Stepping outside of the status quo

Let’s be honest. When it comes to raising our children, we’re all just trying to make the best decisions we can with the information we have. And when we’re thinking of stepping outside of the “normal” way of doing things, we ask ourselves some hard questions. Is this really the best decision for my child? Why aren’t more families making the same choice? Will this decision still be the best thing for them years down the road? (Though, let’s be honest… we even ask ourselves these questions about the “normal” way of doing things.)

Graduating from an alternative school to a traditional college

At Microschool Revolution, we talk to parents who want their children to have an education that will actually help them in life, but are hesitant to take the plunge into an alternative school model. There are some good questions to ask and think through.

The biggest concern isn’t whether their students will be learning useful things at a student-centered school. The biggest concern is often whether their child will be ready for college when the time comes. When students who haven’t been learning in a traditional classroom are suddenly put into the typical college course, will they be able to sit and take notes? Will they be able to work within a typical grading framework, taking written tests to show mastery of concepts? Or, backing up a step, will the students even be able to take the standardized tests – SAT and ACT – to get through the college admissions process?

These are valid concerns. Eventually, these students will move on to the next step in their education, whether its college or something else. We can’t afford to pretend that today’s students will never need to learn in a traditional classroom setting. The best thing we can do for them is to arm them not only with a solid education, but also with the strong interpersonal skills and self-management they’ll need to succeed in their next learning environment.

Self-directed graduates with highly applicable skills

Here’s our perspective on some of these difficult questions.

Traditional classroom framework

In a high school that follows the microschool model, students are encouraged to take virtual classes at colleges or through programs that can give them more specific education in their field of interest. By the time they graduate, high school students will have experience with a more traditional assessment structure through their participation in these courses. Most eLearning software also gives unit tests, so students are familiar with taking timed tests as assessments.

Standardized testing

We don’t encourage learning coaches to pin the progress of their schools on a standardized test. However, taking a standardized test every once in a while can be used in combination with other tools to understand where students are doing well and where they might need more help. In a typical microschool, students will have taken one standardized test a year. This way, they are familiar with how standardized testing works without incurring the anxiety that often results from government-mandated testing.

Tools to succeed in any environment

The primary goal of a school with student-directed learning is to cultivate self-directed agency within each student. Ideally, graduates are self-driven and chase after an education because it’s interesting and useful, not because of external pressure. Self-directed students are not micromanaged. Because of the independence they are given in the learning center, they know how to manage themselves and their time.

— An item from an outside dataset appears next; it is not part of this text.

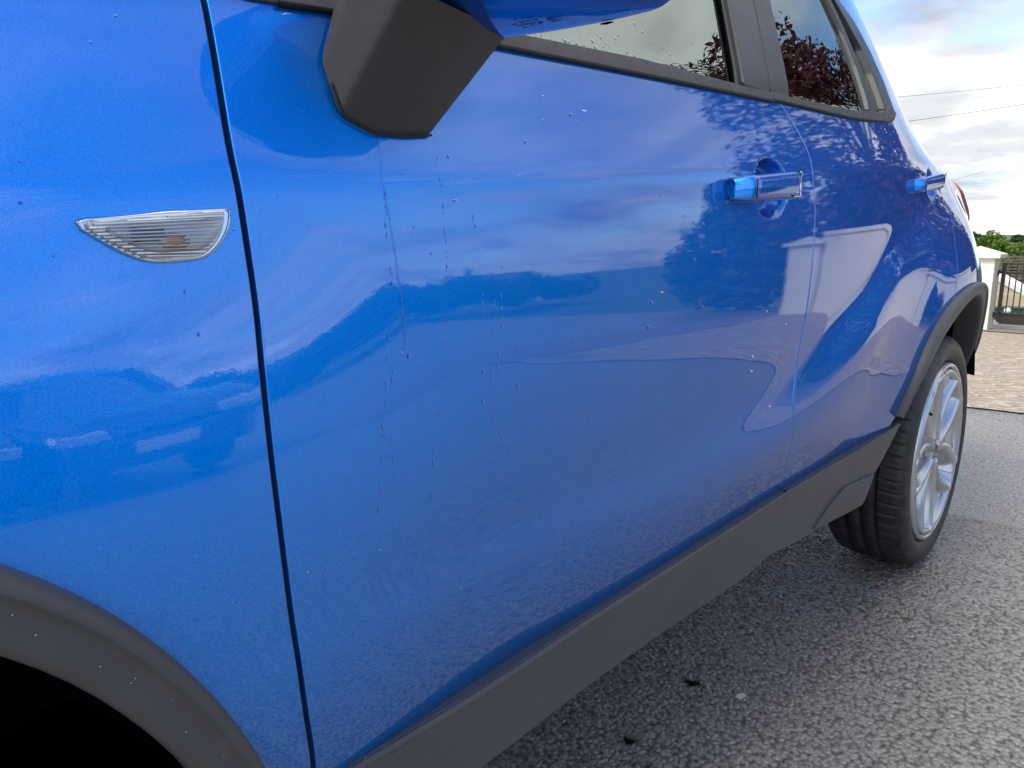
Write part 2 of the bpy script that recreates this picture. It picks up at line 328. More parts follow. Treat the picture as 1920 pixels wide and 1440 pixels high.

That’s a critical skill many college freshmen struggle to learn in their first year.

Graduates of microschools have experience with Socratic dialogues that builds strong critical thinking skills that will benefit them in presentations, writing, and any college-level coursework. By focusing on skills and learning how to learn, microschool graduates will actually be ahead of many of their peers.

Higher college admission rates

This reasoning all sounds nice in theory, but does it actually work? Yes! Students who are home schooled have a higher admittance rate to colleges than general applicants.[1] While the microschool model is not the same thing as homeschooling, it shows that students who choose alternative schooling can still get into selective colleges.

Regardless of what type of high school students come from, transitioning to the next step will be an adjustment. At the end of the day, it is a student’s skills and attitude toward learning that will make him successful, no matter what their environment is.